• _Instruction_: Output exactly the lines from the first one down to the line containing "obj('bract', rnd.choice(ms), w_, b", inclusive.

• _Source data_:
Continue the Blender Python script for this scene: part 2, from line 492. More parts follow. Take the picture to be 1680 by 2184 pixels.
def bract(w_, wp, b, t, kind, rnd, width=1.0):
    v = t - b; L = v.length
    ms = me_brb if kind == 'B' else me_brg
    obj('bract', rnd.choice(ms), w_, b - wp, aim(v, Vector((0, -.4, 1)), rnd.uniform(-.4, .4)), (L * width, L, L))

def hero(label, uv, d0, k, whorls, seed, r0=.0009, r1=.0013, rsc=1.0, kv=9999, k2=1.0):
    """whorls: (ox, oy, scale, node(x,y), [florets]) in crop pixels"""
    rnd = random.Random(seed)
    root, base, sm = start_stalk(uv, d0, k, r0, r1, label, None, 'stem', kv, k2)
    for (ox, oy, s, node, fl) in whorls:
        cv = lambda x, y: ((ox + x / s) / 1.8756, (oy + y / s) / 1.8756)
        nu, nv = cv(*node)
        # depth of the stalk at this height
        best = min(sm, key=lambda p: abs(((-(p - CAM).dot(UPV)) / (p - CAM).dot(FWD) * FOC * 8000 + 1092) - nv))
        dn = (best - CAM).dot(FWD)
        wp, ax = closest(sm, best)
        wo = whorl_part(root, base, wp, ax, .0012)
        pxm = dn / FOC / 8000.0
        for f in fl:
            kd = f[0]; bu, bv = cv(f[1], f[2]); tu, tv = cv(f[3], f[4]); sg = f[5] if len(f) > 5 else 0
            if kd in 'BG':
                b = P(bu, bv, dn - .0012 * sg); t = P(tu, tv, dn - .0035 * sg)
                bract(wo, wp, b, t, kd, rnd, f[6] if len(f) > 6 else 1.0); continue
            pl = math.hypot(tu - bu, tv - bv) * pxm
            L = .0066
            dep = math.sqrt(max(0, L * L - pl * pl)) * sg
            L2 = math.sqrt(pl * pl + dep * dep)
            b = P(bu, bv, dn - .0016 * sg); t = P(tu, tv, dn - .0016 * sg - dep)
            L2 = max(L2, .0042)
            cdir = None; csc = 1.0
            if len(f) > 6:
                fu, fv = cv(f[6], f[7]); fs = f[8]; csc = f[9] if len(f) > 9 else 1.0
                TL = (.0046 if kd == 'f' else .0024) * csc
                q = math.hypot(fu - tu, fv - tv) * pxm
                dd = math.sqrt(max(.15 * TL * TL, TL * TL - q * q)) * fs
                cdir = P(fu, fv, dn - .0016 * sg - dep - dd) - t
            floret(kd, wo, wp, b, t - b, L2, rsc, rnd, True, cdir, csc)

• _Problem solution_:
Continue the Blender Python script for this scene: part 2, from line 492. More parts follow. Take the picture to be 1680 by 2184 pixels.
def bract(w_, wp, b, t, kind, rnd, width=1.0):
    v = t - b; L = v.length
    ms = me_brb if kind == 'B' else me_brg
    obj('bract', rnd.choice(ms), w_, b - wp, aim(v, Vector((0, -.4, 1)), rnd.uniform(-.4, .4)), (L * width, L, L))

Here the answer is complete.